Una montagna di rifiuti nascosta nel capannone
San Massimo, situazione a rischio, il Noe sequestra l’immobile. I residenti: odori pestilenziali
Il Noe dei carabinieri ha messo i sigilli a un capannone a San Massimo, in via Lugagnano, dove sono state scoperte circa ottanta tonnellate di rifiuti. I vicini si erano allarmati per l’odore nauseante.
Cumuli di rifiuti accatastati fin quasi al soffitto. Lì dove, fino a qualche anno fa, vi erano le celle frigorifere, oggi ci sono tonnellate di carta, plastica e altro materiale di scarto. E, a certificare che non si tratti di uno stoccaggio regolare, ecco i sigilli apposti sui portoni del capannone dai carabinieri del Nucleo Operativo Ecologico di Treviso.
Un sequestro d’iniziativa scattato circa due settimane fa che ha dato ora il via a un’indagine della magistratura su cui è ancora massimo il riserbo. Ma in via Lugagnano, il rettilineo che da San Massimo conduce fino a Sona, il viavai di pattuglie dal piazzale al civico 41 non è certo passato inosservato. A finire sotto i riflettori dei militari specializzati nel contrasto dei reati di tipo ambientale, è stato il capannone dell’ex Cooperativa ortofrutticola Acli San Massimo. L’attività, specializzata nel commercio di ortaggi, ha chiuso i battenti da più di cinque anni e risulterebbe in liquidazione. Lo stabile è rimasto inutilizzato per anni, ma da fine agosto si sarebbe rapidamente «animato».

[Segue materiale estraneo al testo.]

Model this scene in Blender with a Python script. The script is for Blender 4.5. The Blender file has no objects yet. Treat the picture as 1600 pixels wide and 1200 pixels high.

All’interno, giorno dopo giorno, hanno incominciato a spuntare cumuli e cumuli di rifiuti. Da fonti investigative, sembrerebbe che al momento del blitz, la quantità di materiale stimato all’interno sfiorasse le ottanta tonnellate. I residenti in zona, dietro la promessa dell’anonimato, confermano il cambiamento raccontando di zaffate di odori pestilenziali e sciami di mosche. Ma il più preoccupato è Luigi Biasi, il presidente della cooperativa agricola Salvi.

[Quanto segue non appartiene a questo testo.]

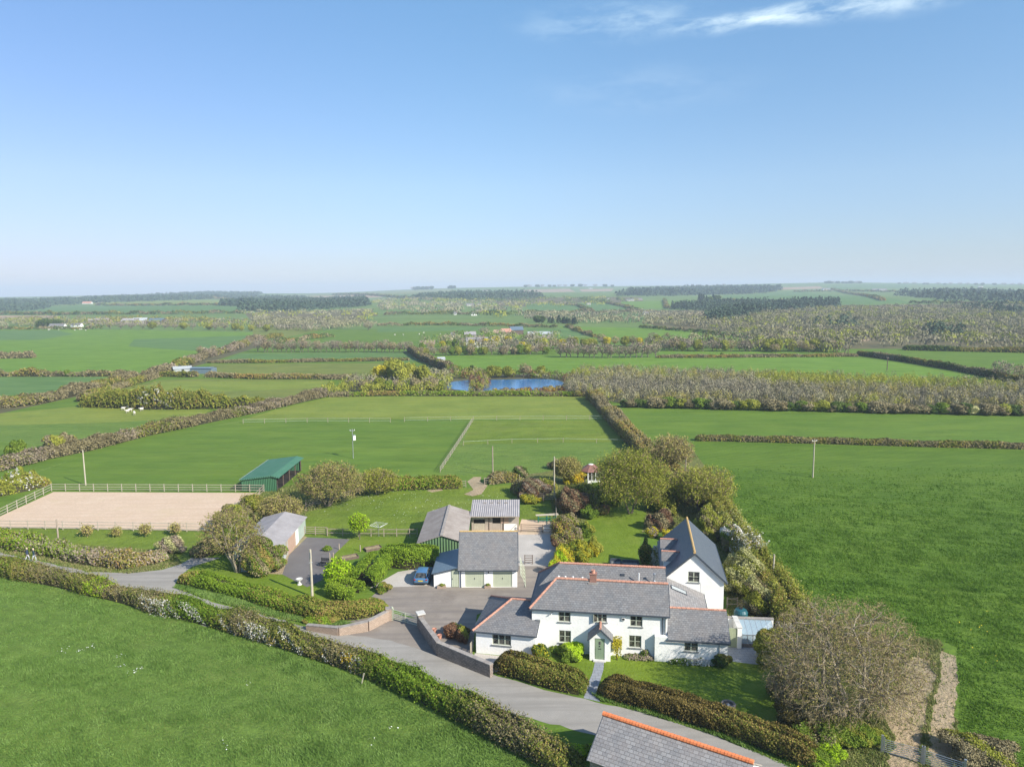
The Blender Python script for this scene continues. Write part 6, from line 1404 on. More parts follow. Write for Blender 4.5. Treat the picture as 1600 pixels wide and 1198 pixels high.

Stesso civico, stesso cancello d’ingresso: il capannone della cooperativa specializzata in mangimi, concimi e antiparassitari è esattamente dietro quello incriminato. E per raggiungerlo, dipendenti e clienti, dal mercoledì al sabato mattina, passano di fronte ai portoni dell’ex Acli San Massimo, «ammirando» (si fa per dire) l’inquietante spettacolo. «Quando sono venuti i carabinieri, li ho ringraziati più volte - ricorda Biasi -. Per fortuna hanno sequestrato tutto. Ma qui adesso mi auguro che il capannone venga liberato al più presto».

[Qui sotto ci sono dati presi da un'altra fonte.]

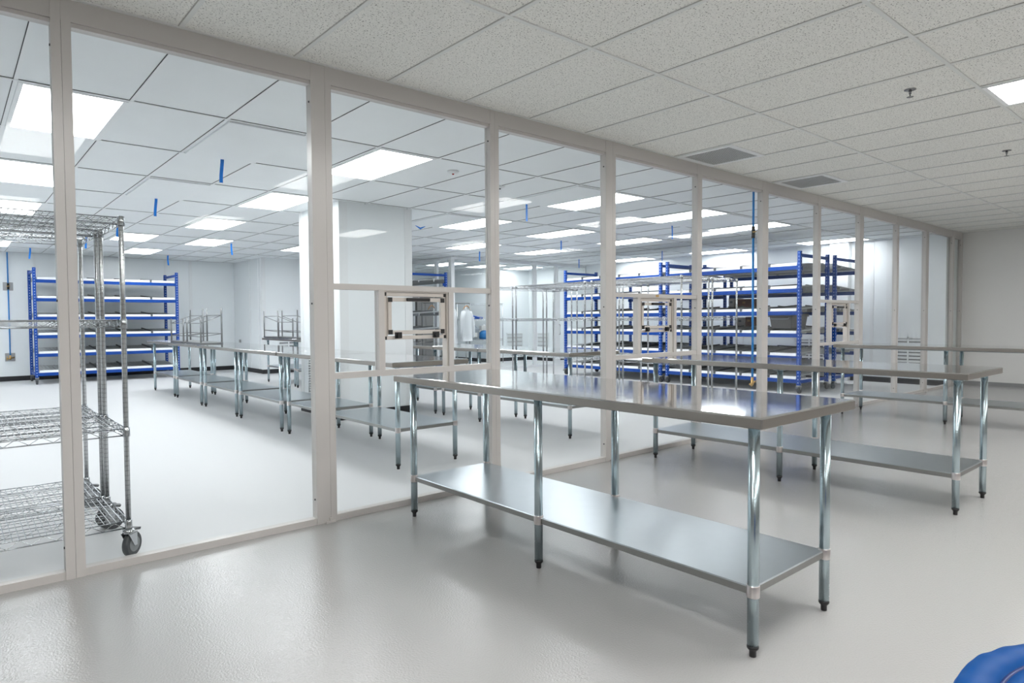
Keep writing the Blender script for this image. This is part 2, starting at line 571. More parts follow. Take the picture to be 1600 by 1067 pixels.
# ------------------------------------------------------------------ glass wall
P0, STEP = 0.441, 1.3055
HEAD = 2.640
struct(MB().box(XL, -.004, HEAD, 14.0, .060, H1 + .008).build('trim_5', M['frame']), 'white header beam along the top of the glass wall', 'trim')
hatch_panels = (1, 3, 6)
def panel(n):
    c0, c1_ = P0 + STEP * n, P0 + STEP * (n + 1)
    wl = .040
    wr = .040 if (n + 1) % 2 == 0 else .088
    last = n == 10
    if last:
        c1_, wr = 14.007, .05
    w = empty('window_%d' % (n + 4), (c0, 0, 0))
    if n in hatch_panels:
        what = 'glass wall panel holding the %s pass-through hatch' % {1: 'left', 3: 'middle', 6: 'right'}[n]
    elif last:
        what = 'narrow last glass panel at the far right end'
    else:
        what = 'tall glass wall panel, %s' % {-3: 'far left outside the view', -2: 'left outside the view', -1: 'leftmost in the photo beside the wire cart',
               0: 'with the wire cart behind it', 2: 'between left and middle hatch panels', 4: 'right of the middle hatch panel',
               5: 'left of the right hatch panel', 7: 'right of the right hatch panel', 8: 'third from the right wall', 9: 'second from the right wall'}[n]
    struct(w, what, 'window')
    L = c1_ - c0
    g = .0006
    f = MB()
    f.box(g, -.006, 0, wl, .058, H1 + .006)
    f.box(L - wr, -.006, 0, L - g, .058, H1 + .006)
    f.box(wl, 0, 0.0, L - wr, .058, .038)
    f.box(wl, .006, HEAD - .02, L - wr, .058, HEAD)
    panes = []
    if n in hatch_panels:
        f.box(wl, 0, 1.418, L - wr, .055, 1.454)
        f.box(wl, 0, .870, L - wr, .055, .908)
        f.box(.348, 0, .908, .388, .055, 1.418)
        f.box(.893, 0, .908, .933, .055, 1.418)
        panes = [(wl, 1.454, L - wr, HEAD - .02), (wl, .038, L - wr, .870), (wl, .908, .348, 1.418), (.933, .908, L - wr, 1.418)]
    else:
        panes = [(wl, .038, L - wr, HEAD - .02)]
    f.build('frame', M['frame'], w)
    for x0, z0, x1, z1 in panes:
        MB().box(x0, .032, z0, x1, .038, z1).build('pane', M['glass'], w)
    for z in (.15, 1.33, 2.52):
        x = L - wr
        MB().tube([(x - .0045, .018, z), (x + .001, .018, z)], .006, 8).build('screw', M['screw'], w)
    # slim bolt-through foot plate where the column stands
    if n % 2 == 1 and n > 0:
        MB().box(-.035, -.022, 0, .025, -.004, .012).box(-.012, -.018, .012, .006, -.006, .03).build('foot_plate', M['frame'], w)
    return w
for n in range(-3, 11):
    panel(n)

def hatch(n, label):
    c0 = P0 + STEP * n
    t = thing('pass_through_hatch', label, 'pass-through hatch', (c0 + .388, 0, .908))
    W, HH = .893 - .388, .510
    # side channels the sash slides in
    tr = MB()
    tr.box(0, .012, 0, .010, .068, HH).box(W - .010, .012, 0, W, .068, HH).box(.010, .012, HH - .008, W - .010, .068, HH)
    tr.build('guide_track', M['alu'], t)
    b = .024
    def bars(x0, z0, x1, z1, y0, y1, name, b):
        m = MB()
        m.box(x0, y0, z0, x1, y1, z0 + b).box(x0, y0, z1 - b, x1, y1, z1).box(x0, y0, z0 + b, x0 + b, y1, z1 - b).box(x1 - b, y0, z0 + b, x1, y1, z1 - b)
        return m.build(name, M['alu'], t, bevel=.002)
    z0, z1 = .193, HH - .010
    so = bars(.012, z0, W - .012, z1, .024, .046, 'lift_frame', b)
    si = bars(.034, z0 + .034, W - .034, z1 - .032, .010, .034, 'sash', .026)
    MB().box(.058, .020, z0 + .058, W - .058, .024, z1 - .056).build('pane', M['glass'], si)
    for x in (.012, W - .012):
        for z in (z0, z1):
            sx, sz = (1 if x < .1 else -1), (1 if z < .3 else -1)
            MB().box(x, .021, z, x + sx * .016, .0245, z + sz * .022).build('corner_block', M['black'], so)
    for x in (.034, W - .034):
        for z in (z0 + .034, z1 - .032):
            sx, sz = (1 if x < .1 else -1), (1 if z < .35 else -1)
            MB().box(x, .004, z, x + sx * .028, .012, z + sz * .030).build('corner_block', M['black'], si)
    hz = z1 - .032 - .013
    h = MB()
    h.box(.165, -.012, hz - .011, .345, .000, hz + .011).box(.170, .000, hz - .009, .190, .012, hz + .009).box(.320, .000, hz - .009, .340, .012, hz + .009)
    h.build('handle', M['black'], t, bevel=.003)
    for x in (.105, W - .105):
        k = MB()
        k.box(x - .024, .000, z0 + .008, x + .024, .010, z0 + .048)
        k.tube([(x, .000, z0 + .028), (x, -.012, z0 + .028)], .017, 12)
        k.build('latch_knob', M['black'], t)
    return t
hatch(1, 'left pass-through hatch with raised sash, behind the nearest table')
hatch(3, 'middle pass-through hatch with black handle, between the two tables')
hatch(6, 'right, most distant pass-through hatch, in front of the blue rack post')
lb = MB().box(4.967, -.002, 1.428, 5.012, 0, 1.446).build('rail_label', M['brass'])
tag(lb, 'small yellow and brown sticker on the rail above the middle hatch', 'sticker')

# ------------------------------------------------------------------ gowning room partition
def gpart():
    y = 8.67
    posts = [8.86, 10.02, 11.44, 12.22, 13.30]
    names = ['left', 'middle', 'narrow']
    for k in range(4):
        x0, x1 = posts[k], posts[k + 1]
        if k == 3:
            continue
        w = empty('window_%d' % (21 + k), (x0, y, 0))
        struct(w, 'gowning room partition glass panel, %s one of the front run' % names[k], 'window')
        L = x1 - x0
        f = MB().box(-.04 if k == 0 else .0015, -.03, 0, .055, .03, H2).box(L - .055, -.03, 0, L - .0015, .03, H2)
        f.box(.055, -.03, 0, L - .055, .03, .06).box(.055, -.03, H2 - .06, L - .055, .03, H2)
        f.build('frame', M['trim_white'], w)
        MB().box(.055, -.003, .06, L - .055, .003, H2 - .06).build('pane', M['glass'], w)
    d = empty('door_1', (12.22, y, 0))
    struct(d, 'glazed white gowning room door with upright pull handle', 'door')
    L = XR2 - 12.22 - .004
    f = MB().box(.0, -.03, 0, .05, .03, H2).box(L - .05, -.03, 0, L, .03, H2).box(.05, -.03, 2.12, L - .05, .03, 2.20).box(.05, -.03, H2 - .06, L - .05, .03, H2)
    f.build('door_frame', M['trim_white'], d)
    lf = MB().box(.055, -.02, .01, .125, .02, 2.115).box(L - .125, -.02, .01, L - .055, .02, 2.115).box(.125, -.02, .01, L - .125, .02, .13).box(.125, -.02, 2.02, L - .125, .02, 2.115)
    lf.build('leaf', M['trim_white'], d)
    MB().box(.125, -.003, .13, L - .125, .003, 2.02).box(.05, -.003, 2.20, L - .05, .003, H2 - .06).build('pane', M['glass'], d)
    MB().tube([(.085, -.02, .82), (.085, -.06, .82), (.085, -.06, 1.08), (.085, -.02, 1.08)], .009, 8).build('pull_handle', M['chrome_dull'], d)
    ys = [8.72, 9.30, 10.35, 11.48]
    for k in range(3):
        w = empty('window_%d' % (25 + k), (8.86, ys[k], 0))
        struct(w, 'gowning room partition glass panel on the left return, %s' % ['nearest', 'middle', 'farthest'][k], 'window')
        L = ys[k + 1] - ys[k]
        f = MB().box(-.03, .0015, 0, .03, .05, H2).box(-.03, L - .05, 0, .03, L - .0015, H2).box(-.03, .05, 0, .03, L - .05, .06).box(-.03, .05, H2 - .06, .03, L - .05, H2)
        f.build('frame', M['trim_white'], w)
        MB().box(-.003, .05, .06, .003, L - .05, H2 - .06).build('pane', M['glass'], w)
gpart()

# ------------------------------------------------------------------ ceiling lamps, vents, sprinklers, diffusers, tapes
def make_light(name, lens):
    t = empty(name)
    f = MB()
    w, l, b = T / 2 - .013, T - .013, .028
    f.box(-w, -l, -.004, w, -l + b, .004).box(-w, l - b, -.004, w, l, .004).box(-w, -l + b, -.004, -w + b, l - b, .004).box(w - b, -l + b, -.004, w, l - b, .004)
    f.build('frame', M['tee_clean'], t)
    MB().box(-w + b, -l + b, -.001, w - b, l - b, .003).build('diffuser', lens, t)
    return t
cl_col = {-6: 'added fill out of view at left', -1: 'above the wire carts at the left', 3: 'above the left row of steel tables', 8: 'just right of the white column', 11: 'above the middle wire carts',
          14: 'above the front blue racks', 19: 'along the right clean room wall'}
cl_row = {0: 'nearest the glass wall', 2: 'second from the glass wall', 4: 'third from the glass wall', 6: 'fourth from the glass wall', 8: 'nearest the far wall'}
special = {(2, 6): 'left one of the pair in front of the far left wall', (4, 6): 'right one of the pair in front of the far left wall',
           (7, 6): 'cut off by the left edge of the white column', (3, 8): 'last one before the far left wall', (-1, 8): 'seen low at the left edge of the photo'}
proto = None
for (i, j) in clean_lights:
    x0, y0, x1, y1 = clean_cell(i, j)
    lab = 'clean room ceiling light, ' + special.get((i, j), '%s, %s' % (cl_col.get(i, ''), cl_row[j]))
    loc = ((x0 + x1) / 2, (y0 + y1) / 2, H2)
    if proto is None:
        proto = make_light('ceiling_light', M['lens_clean'])
        tag(proto, lab, 'ceiling light', 'clean room ceiling lights')
        proto.location = loc
    else:
        copy_thing(proto, loc, 0, lab)
dim_lens = [ch for ch in proto.children if ch.name.startswith('diffuser')][0].data.copy()
dim_lens.materials[0] = M['lens_dim']
for k, (x, y) in enumerate([(9.98, 10.50), (11.20, 10.35), (12.45, 10.25)]):
    c = copy_thing(proto, (x, y, H2), 0, 'ceiling light inside the gowning room, %s of three' % ['left', 'middle', 'right'][k])
    c['group'] = 'gowning room ceiling lights'
    for ch in c.children:
        if ch.name.startswith('diffuser'):
            ch.data = dim_lens
fp = make_light('ceiling_light', M['lens_front'])
first = True
for (i, r) in front_lights:
    x0, y0, x1, y1 = front_cell(i, r)
    if (i, r) == (5, 0):
        lab = 'lit ceiling light cut off by the right edge of the photo'
    else:
        lab = 'front room ceiling light outside the view, %s row, %s' % (['front', 'back'][r], {-7: 'far left', -3: 'left', 1: 'centre left', 5: 'centre', 9: 'right', 13: 'far right'}[i])
    loc = ((x0 + x1) / 2, (y0 + y1) / 2, H1)
    if first:
        tag(fp, lab, 'ceiling light', 'front room ceiling lights'); fp.location = loc; first = False
    else:
        copy_thing(fp, loc, 0, lab)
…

Lui non lo ammette, ma il pensiero, leggendo i giornali e guardando i servizi alla tv negli ultimi giorni, è andato immediatamente a quanto avvenuto domenica scorsa al deposito di via Chiasserini, alla periferia di Milano. Un incendio (sulle cui cause sono ancora in corso indagini), che ha reso irrespirabile l’aria del capoluogo lombardo per giorni e giorni, con tanto di allarme-diossina (anche se gli esperti hanno parlato di valori alterati ma non pericolosi). Del resto, anche nel Veronese, di recente si sono registrati roghi all’interno di depositi di rifiuti. L’ultimo, il più clamoroso, quello di aprile che aveva distrutto il capannone della «Sev 2.0» di Povegliano. Un incendio su cui stanno proseguendo le indagini dell’Arma.
E il mese prima era stata la video inchiesta di «Fanpage» a puntare i riflettori su un inquietante sistema di smaltimento «brevettato» dalla Camorra: trovare capannoni, intestarli a prestanome per qualche soldo e riempirli di rifiuti. Le telecamere nascoste avevano raccontato il caso di una azienda di trattamento rifiuti nella zona di San Martino Buon Albergo, ritrovatasi con lo stabilimento pieno di rifiuti putrescenti, in cambio di un «aiuto» arrivato dalla Campania.
Ora, a San Massimo, il blitz degli uomini del Noe dell’Arma. Indagini in corso, ma il signor Biasi e gli altri residenti si augurano che al più presto qualcuno ordini una bonifica.